*WHAT IS REQUIRED*
Check each line of the listing for the string "from", then state how many lines have it. Only the number is wanted.

*AVAILABLE DATA*
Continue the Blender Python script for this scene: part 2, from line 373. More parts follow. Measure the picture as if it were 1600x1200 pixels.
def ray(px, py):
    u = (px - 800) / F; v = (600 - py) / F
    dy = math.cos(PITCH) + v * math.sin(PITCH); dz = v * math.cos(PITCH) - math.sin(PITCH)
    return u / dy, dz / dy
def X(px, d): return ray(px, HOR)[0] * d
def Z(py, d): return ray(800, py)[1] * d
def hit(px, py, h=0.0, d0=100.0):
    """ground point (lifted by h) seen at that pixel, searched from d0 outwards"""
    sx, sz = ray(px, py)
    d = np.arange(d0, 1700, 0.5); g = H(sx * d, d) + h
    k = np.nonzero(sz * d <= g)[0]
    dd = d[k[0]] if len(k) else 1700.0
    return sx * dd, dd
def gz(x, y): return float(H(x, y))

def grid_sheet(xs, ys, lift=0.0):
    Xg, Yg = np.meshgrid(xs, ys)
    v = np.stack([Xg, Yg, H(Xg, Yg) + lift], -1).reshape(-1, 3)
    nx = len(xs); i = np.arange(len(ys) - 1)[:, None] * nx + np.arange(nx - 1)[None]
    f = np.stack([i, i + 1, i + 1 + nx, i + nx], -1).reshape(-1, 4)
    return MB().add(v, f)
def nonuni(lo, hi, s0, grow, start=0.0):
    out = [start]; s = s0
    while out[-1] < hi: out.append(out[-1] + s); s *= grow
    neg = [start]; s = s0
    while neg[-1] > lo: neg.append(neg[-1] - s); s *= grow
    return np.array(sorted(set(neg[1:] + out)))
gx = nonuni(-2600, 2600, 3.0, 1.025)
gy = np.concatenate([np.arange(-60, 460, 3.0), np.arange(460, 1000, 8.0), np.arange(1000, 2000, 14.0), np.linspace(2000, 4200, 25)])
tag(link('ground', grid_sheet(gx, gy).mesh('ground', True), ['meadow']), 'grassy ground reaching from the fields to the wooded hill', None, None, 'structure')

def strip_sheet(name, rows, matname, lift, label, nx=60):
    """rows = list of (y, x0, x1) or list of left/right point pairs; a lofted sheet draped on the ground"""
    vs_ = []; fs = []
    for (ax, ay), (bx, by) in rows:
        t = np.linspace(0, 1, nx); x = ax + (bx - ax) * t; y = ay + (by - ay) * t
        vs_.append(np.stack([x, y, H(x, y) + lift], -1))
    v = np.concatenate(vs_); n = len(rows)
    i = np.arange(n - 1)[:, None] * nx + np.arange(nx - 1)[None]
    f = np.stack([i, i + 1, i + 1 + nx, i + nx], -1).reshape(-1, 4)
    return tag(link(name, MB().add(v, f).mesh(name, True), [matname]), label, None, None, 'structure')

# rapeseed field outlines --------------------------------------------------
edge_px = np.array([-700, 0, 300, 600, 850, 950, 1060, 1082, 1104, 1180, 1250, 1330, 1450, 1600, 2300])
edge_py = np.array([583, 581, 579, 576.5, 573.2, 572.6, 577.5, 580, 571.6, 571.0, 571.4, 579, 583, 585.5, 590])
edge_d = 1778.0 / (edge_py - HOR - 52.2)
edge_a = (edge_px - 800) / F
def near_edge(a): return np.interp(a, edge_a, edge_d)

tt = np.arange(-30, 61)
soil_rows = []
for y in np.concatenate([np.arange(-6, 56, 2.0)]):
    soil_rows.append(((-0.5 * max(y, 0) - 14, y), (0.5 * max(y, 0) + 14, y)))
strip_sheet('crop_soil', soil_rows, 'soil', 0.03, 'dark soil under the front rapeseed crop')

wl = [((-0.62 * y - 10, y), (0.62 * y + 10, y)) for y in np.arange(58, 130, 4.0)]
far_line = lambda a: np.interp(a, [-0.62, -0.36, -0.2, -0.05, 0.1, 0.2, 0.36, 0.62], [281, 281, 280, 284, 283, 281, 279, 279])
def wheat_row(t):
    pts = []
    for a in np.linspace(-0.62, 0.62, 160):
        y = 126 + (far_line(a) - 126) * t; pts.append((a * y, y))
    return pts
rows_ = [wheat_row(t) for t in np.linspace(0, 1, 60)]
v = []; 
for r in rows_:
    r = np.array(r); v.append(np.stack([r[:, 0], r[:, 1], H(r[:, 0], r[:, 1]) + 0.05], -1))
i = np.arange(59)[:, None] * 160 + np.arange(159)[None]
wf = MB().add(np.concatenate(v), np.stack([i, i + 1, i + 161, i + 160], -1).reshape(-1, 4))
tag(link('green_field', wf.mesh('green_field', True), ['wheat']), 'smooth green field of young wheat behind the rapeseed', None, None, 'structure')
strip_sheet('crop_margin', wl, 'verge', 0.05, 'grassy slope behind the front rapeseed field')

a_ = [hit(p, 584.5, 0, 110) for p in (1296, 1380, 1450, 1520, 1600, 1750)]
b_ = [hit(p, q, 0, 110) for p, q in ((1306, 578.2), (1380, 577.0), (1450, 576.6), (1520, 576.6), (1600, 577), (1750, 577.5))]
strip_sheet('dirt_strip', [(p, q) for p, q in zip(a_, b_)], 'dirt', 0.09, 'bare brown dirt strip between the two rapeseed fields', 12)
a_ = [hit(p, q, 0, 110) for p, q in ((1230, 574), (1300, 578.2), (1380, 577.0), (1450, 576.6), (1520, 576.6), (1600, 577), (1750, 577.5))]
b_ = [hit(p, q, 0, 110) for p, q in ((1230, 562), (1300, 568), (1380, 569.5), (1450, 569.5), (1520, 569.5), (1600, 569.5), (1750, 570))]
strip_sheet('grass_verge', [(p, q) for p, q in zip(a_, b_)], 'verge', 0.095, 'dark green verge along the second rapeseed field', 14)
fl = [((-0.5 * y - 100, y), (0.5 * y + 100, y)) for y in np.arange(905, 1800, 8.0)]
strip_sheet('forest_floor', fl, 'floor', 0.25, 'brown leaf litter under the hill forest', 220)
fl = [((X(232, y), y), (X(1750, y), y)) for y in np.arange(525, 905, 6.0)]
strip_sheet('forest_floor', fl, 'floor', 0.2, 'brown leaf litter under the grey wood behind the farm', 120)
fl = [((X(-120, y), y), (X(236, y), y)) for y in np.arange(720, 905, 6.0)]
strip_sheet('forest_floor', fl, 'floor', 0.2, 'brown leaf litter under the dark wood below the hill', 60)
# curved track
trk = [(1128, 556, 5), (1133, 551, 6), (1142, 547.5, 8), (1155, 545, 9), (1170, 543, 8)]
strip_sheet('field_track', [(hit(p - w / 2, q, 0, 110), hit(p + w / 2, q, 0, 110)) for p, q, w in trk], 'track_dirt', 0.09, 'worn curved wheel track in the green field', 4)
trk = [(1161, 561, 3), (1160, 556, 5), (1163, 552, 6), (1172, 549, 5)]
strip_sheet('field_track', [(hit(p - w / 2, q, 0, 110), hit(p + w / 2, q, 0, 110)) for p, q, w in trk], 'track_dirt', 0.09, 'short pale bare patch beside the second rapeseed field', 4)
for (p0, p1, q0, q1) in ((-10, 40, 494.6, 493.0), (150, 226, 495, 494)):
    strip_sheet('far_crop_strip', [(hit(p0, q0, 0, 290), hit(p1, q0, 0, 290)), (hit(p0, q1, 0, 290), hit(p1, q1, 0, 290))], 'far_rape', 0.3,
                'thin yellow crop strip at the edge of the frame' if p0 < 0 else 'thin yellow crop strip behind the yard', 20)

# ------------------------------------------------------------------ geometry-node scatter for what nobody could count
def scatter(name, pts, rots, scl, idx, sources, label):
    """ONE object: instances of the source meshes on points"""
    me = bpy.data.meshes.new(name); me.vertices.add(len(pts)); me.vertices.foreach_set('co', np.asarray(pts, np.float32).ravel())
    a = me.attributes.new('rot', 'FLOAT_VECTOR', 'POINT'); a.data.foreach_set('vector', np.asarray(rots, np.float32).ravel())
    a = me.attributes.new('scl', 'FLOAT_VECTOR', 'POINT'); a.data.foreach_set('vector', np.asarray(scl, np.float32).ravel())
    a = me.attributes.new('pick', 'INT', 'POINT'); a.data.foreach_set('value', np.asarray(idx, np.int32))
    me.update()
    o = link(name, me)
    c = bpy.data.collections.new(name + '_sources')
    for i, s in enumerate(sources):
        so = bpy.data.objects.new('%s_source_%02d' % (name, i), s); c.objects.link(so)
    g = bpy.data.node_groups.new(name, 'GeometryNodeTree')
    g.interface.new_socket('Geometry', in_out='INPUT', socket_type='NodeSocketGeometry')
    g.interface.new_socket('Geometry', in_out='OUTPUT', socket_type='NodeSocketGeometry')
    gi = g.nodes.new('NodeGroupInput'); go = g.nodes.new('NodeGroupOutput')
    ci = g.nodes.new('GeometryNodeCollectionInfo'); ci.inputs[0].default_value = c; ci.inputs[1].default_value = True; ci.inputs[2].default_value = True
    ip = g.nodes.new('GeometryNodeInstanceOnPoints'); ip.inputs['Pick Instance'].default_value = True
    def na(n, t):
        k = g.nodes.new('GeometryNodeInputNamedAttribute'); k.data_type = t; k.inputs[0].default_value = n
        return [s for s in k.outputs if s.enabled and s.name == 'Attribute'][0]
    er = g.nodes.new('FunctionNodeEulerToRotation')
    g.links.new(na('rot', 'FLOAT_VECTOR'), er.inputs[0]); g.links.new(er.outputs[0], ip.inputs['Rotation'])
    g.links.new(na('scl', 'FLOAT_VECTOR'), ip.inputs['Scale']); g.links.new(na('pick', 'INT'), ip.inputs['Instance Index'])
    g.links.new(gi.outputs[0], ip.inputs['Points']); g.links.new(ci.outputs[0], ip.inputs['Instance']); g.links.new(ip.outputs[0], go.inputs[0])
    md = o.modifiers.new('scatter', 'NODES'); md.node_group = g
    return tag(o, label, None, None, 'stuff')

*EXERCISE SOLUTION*
3